No quedándome en lo obvio, supongo. Escribir, igual que entrevistar, conversar, tener una reunión… es un ejercicio de empatía. A la hora de escribir, hilar fino sería respetar mucho a quien lo va a leer. Que haya un pacto de honestidad y confianza. No subestimar su inteligencia, que es algo que hoy en día se hace demasiado: en los medios, con titulares facilones; en la literatura y el cine; en la publicidad.
Cada vez hay menos espacio para la sutileza y se impone lo facilón. ¿Cómo te las arreglas para escribir sobre la vida sin caer en el aforismo o en el optimismo tonto?
«Escribir es desangrarse», lo decía Luís Antonio de Villena. Hay pocos escritores que realmente se vacíen sobre el papel, siempre hay filtros. A mí me gustaría vaciarme más. Creo que sería mejor escritor si lo hiciese, si no pensase en que me va a leer este o en qué va a pensar el otro. Ese es el camino, creo. Cuando estoy sobre el folio en blanco intento que no haya nadie en mi cabeza, no quiero que haya nadie. Escribimos con demasiados parapetos y así sale algo facilón. Sale una cosa correcta, pero sin emoción.
Tus textos son una apología al hedonismo. De hecho, tienes un proyecto paralelo de crítica gastronómica al que has llamado ‘Guía Hedonista’ ¿Qué significa este concepto para ti?
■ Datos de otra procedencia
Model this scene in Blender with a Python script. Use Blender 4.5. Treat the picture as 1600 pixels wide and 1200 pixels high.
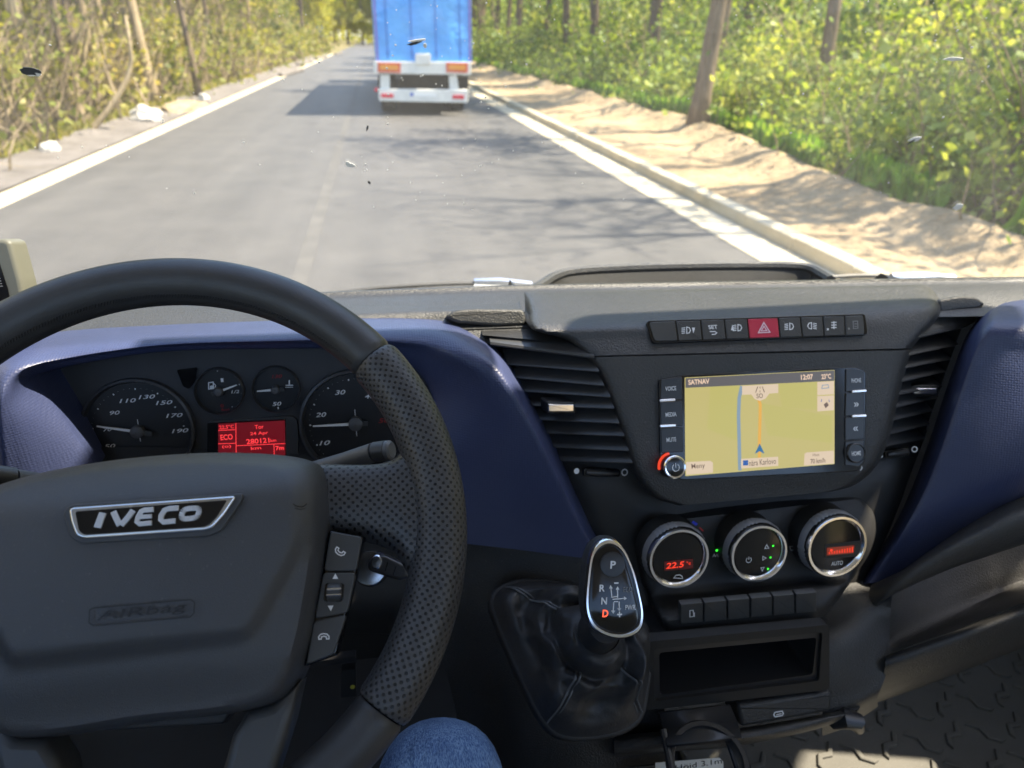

La Guía Hedonista fue un proyecto muy reflexionado, no quería hacer otra guía de restaurantes ni ser otro medio de comunicación gastronómico. Por un lado valoramos el nivel de placer gastronómico y todo lo que es extrae de ello. Según la Guía Hedonista, La Ardosa [un bar en la calle Colón famoso por su vermut y sus pinchos de tortilla] podría tener tres Estrellas Michelin, porque la cantidad de placer es muy alta. No tiene que ver con el precio. Para mí, ese baremo que se ha establecido en la gastronomía no tiene sentido. Es como si, de repente, vas al cine y las diez mejores películas de ese año son las que ha costado más de 100 millones de dólares hacer. Las otras ramas de la cultura han madurado es este aspecto, mientras que la gastronomía sigue un poco enclaustrada en ese premio a lo más apabullante. El hedonismo no tiene nada que ver con eso. El hedonismo es placer, y el placer puede estar de la misma forma en unas bravas que en DiverXo.
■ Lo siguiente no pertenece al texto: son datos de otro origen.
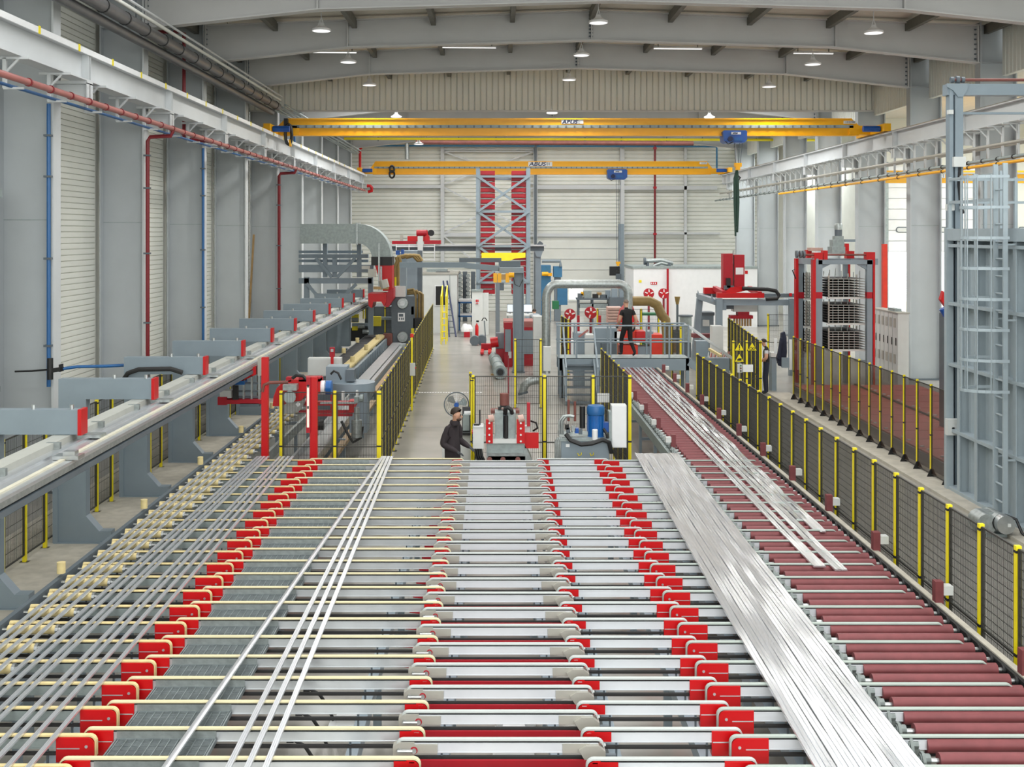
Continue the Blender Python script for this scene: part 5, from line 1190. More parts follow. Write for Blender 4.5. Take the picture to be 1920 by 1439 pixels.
tag(MB().box(WX(952, 33), WX(954.5, 33), 33, 33.06, 0, WZ(667, 33)).build('floor_stick', 'drop_red'), 'thin dark red stick standing by the mesh fence', 'post')
# monitors and the workplace
t = thing('operator_workplace', 'workplace desk with two bright monitors behind the jib column', 'desk', (WX(975, 53), 53, 0))
MB().pb(950, 590, 1000, 593, 53, .8).build('desk_top', 'cab', t)
for x in (951, 997): MB().box(WX(x, 53), WX(x+2, 53), 53.1, 53.7, 0, WZ(593, 53)).build('leg', 'galv_dull', t)
for x0, x1 in ((951, 962), (982, 998)):
    mo = MB().pb(x0, 571, x1, 586, 53.5, .06).build('monitor', 'black', t); MB().pb(x0+.5, 571.6, x1-.5, 585, 53.47, .04).build('screen', 'screen', mo); MB().pb((x0+x1)/2-1, 586, (x0+x1)/2+1, 590, 53.5, .05).build('monitor_foot', 'dgrey', mo)
# blue filter units
t = thing('blue_filter_unit', 'blue dust filter unit behind the tower', 'machine', (WX(1030, 66), 66, 0))
MB().box(WX(1015, 66), WX(1033, 66), 66, 67.2, 0, WZ(498, 66)).pb(1038, 500, 1054, 520, 66, .8).pb(1045, 540, 1064, 572, 66.1, .7).build('body', 'mach_blue', t)
MB().tube([W(1016, 490, 66), W(1050, 490, 66), W(1051, 500, 66)], .1, 10).build('pipe', 'mgrey', t); MB().pb(1020, 512, 1035, 518, 65.7, .2).cyl(W(1016, 514, 65.6), W(1028, 514, 65.6), .12, 10).build('hoist_motor', 'crane_yellow', t)
MB().box(WX(1040, 66), WX(1052, 66), 66.2, 66.8, 0, WZ(520, 66)).build('stand', 'mgrey', t); MB().pb(1036, 565, 1048, 580, 60, .5).build('green_box', 'green', t)
# ================================================================== grey ageing oven with caged ladder, right
XO = 8.9
t = thing('ageing_oven', 'grey ribbed oven wall with studs at the right edge', 'oven', (XO+1.5, 19, 0))
yo0, yo1 = 12.0, 22.7
MB().box(XO+.22, XO+3.4, yo0, yo1-.1, .05, 4.95).build('body', 'oven', t)
rb = MB().prism([(22.4, XO+.22), (22.34, XO+.17), (22.22, XO+.17), (22.16, XO+.22)], .1, 4.9, 'Z'); rb.v = [(y, x, z) for x, y, z in rb.v]
rb = rb.build('sheet_rib', 'oven', t)
for k in range(1, 34): copy_part(rb, (0, -.3*k, 0))
sd = MB().box(XO+.02, XO+.22, 22.1, 22.115, .1, 4.95).box(XO, XO+.02, 22.05, 22.165, .1, 4.95).build('stud', 'oven', t)
for k in range(1, 13): copy_part(sd, (0, -.8*k, 0))
for z in (.06, 1.21, 2.49, 3.68, 4.82):
    MB().box(XO-.01, XO+.22, yo0, yo1-.05, z, z+.06).build('rail', 'oven', t)
MB().box(XO-.03, XO+3.4, yo0, yo1, 4.95, 5.18).build('top_beam', 'oven', t)
MB().box(XO-.04, XO+.1, yo1-.12, yo1, 0, 5.2).build('corner_post', 'oven', t)
for yy in (22.6, 21.4, 20.3, 18.6): MB().box(XO, XO+.06, yy-.03, yy+.03, 5.18, 6.2).build('railing_post', 'oven', t)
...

Es eso que también aparece mucho en tus textos: la relatividad de lo que podemos considerar ‘lujo’. En tu vida, ¿qué es lujo y qué no lo es?
El tiempo es el gran lujo, y también la consciencia. De nada te sirve estar con la persona con la que quieres estar tomándote un café, o en un contexto teóricamente lujoso, si no eres consciente y estás con la cabeza en otros sitios. Ese impulso de consciencia es lo que te hace disfrutar y se consigue con la experiencia, con la madurez.
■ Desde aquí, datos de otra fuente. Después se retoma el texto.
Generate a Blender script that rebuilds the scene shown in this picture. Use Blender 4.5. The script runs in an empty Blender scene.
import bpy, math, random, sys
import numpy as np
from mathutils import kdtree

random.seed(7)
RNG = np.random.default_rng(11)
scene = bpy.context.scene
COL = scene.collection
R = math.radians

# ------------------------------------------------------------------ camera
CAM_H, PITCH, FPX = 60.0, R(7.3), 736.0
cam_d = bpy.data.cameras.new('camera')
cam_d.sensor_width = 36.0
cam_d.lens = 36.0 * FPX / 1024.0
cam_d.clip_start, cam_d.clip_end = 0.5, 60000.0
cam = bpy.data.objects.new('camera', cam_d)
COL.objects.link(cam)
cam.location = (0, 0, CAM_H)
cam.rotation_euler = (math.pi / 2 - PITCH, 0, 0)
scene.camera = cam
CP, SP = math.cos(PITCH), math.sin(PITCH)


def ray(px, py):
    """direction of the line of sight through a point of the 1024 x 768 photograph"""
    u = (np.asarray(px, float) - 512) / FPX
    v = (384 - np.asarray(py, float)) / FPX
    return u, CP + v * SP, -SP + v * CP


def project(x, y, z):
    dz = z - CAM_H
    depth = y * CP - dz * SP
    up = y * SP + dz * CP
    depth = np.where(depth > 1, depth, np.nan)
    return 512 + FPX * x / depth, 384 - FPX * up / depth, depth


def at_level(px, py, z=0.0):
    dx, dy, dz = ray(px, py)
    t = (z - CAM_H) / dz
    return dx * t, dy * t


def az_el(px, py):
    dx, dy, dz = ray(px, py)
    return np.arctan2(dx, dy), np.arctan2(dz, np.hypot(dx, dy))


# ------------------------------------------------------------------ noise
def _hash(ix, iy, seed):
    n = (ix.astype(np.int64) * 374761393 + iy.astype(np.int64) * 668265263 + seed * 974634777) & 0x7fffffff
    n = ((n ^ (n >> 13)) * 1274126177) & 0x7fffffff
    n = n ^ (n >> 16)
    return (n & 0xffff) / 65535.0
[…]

Tu libro está repleto de referencias literarias, cinematográficas, musicales… como una bodega con una botella perfecta para cada ocasión. ¿Qué canción, película y libro definen este momento de tu vida?
La película, Tierras de Penumbra, de Richard Attenborough, con Anthony Hopkins. Es muy otoñal, eso sí. Pero bueno, tiene que ver con mi etapa vital. La canción, una de Cat Power que es muy nocturna, muy de conducir. Me gusta mucho. En cuanto al libro, uno que aún no he terminado, que me recomendó Laura de la librería Amapolas [Amapolas en Octubre, en el número 60 de la calle Pelayo]. Se llama El verano en el que mi madre tuvo los ojos verdes y está maravillosamente escrito, aunque es muy duro.
Hemos hablado mucho sobre la vida, un tema abstracto en el que todos nos reconocemos. Para terminar te pregunto: ¿consideras que es un juego?
Sí. La respuesta corta sería sí. Pero casi diría un vodevil. Un día te levantas aquí, tienes 12 o 14 años y consciencia de quién eres por primera vez, y esto es como una obra de teatro. Las cartas que te han tocado influyen, el lugar dónde has nacido, la familia que te ha tocado. Es un juego, pero eso no le resta importancia ni la desvalora. Estás aquí, te tocan esas cartas y, si quieres, las juegas: puedes avanzar o no hacerlo, puedes usar el comodín del público, pensar mucho cada jugada o jugar un poco a lo loco. Tengo la certeza –a pesar de que sea una frase un poco de azucarillo– de que no estamos ensayando para la obra. Estamos aquí y es el estreno. Es una mezcla de trascendencia y ligereza, como en toda obra de teatro.